→ **WHAT YOU SHOULD DO**
Search the material for the string "pixels", then report how many lines hold it, with no other text.

Stored records

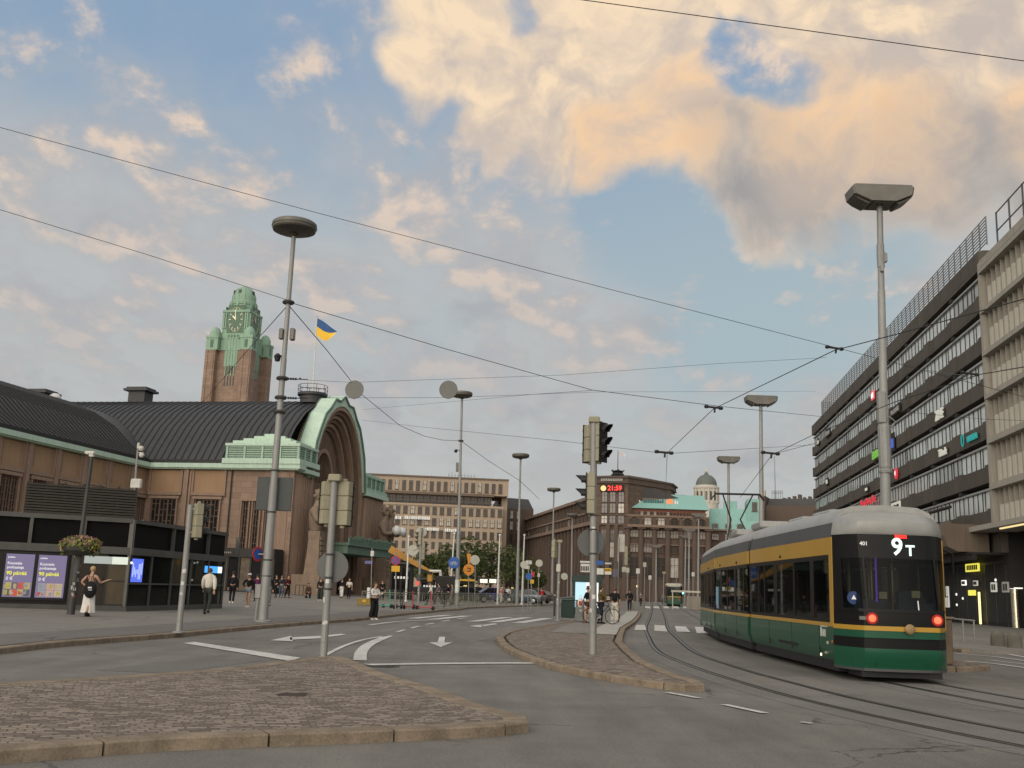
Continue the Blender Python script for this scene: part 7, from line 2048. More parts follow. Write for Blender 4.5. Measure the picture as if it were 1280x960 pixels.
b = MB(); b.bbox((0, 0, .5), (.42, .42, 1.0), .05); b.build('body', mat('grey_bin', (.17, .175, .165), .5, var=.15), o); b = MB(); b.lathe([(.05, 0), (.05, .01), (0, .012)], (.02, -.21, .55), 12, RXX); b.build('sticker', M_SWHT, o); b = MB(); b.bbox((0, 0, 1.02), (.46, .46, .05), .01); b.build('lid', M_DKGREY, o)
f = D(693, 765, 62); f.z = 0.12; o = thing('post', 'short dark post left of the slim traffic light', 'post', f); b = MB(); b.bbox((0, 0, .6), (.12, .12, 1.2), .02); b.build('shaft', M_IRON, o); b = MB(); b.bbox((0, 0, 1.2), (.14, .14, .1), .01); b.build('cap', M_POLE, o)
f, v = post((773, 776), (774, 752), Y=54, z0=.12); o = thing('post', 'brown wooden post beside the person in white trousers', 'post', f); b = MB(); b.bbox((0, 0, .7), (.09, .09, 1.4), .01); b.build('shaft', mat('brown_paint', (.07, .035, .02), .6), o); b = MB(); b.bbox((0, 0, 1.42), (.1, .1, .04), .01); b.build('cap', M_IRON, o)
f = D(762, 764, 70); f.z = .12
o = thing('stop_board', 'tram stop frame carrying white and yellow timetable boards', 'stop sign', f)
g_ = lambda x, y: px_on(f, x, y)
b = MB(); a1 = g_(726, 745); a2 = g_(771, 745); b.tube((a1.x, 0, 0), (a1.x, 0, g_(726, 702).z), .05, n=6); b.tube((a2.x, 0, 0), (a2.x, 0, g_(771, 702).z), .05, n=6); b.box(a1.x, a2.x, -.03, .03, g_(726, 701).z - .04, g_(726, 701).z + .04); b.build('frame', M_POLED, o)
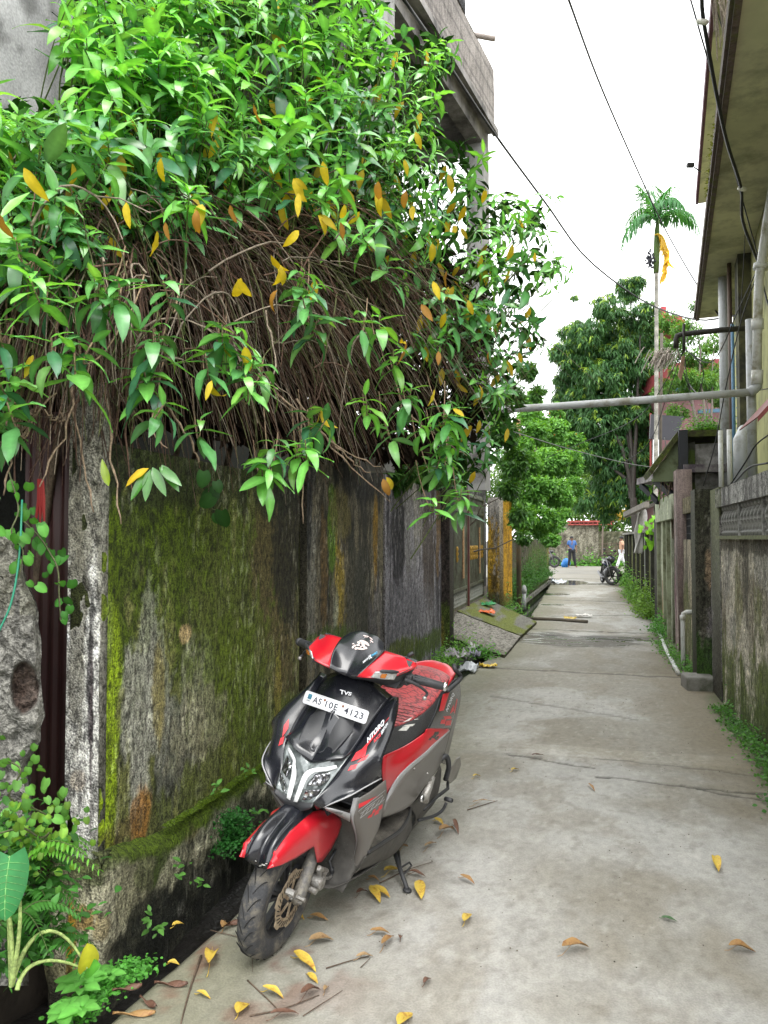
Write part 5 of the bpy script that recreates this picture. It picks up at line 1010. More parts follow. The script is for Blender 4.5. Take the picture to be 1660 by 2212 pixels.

→ **RESPONSE**
2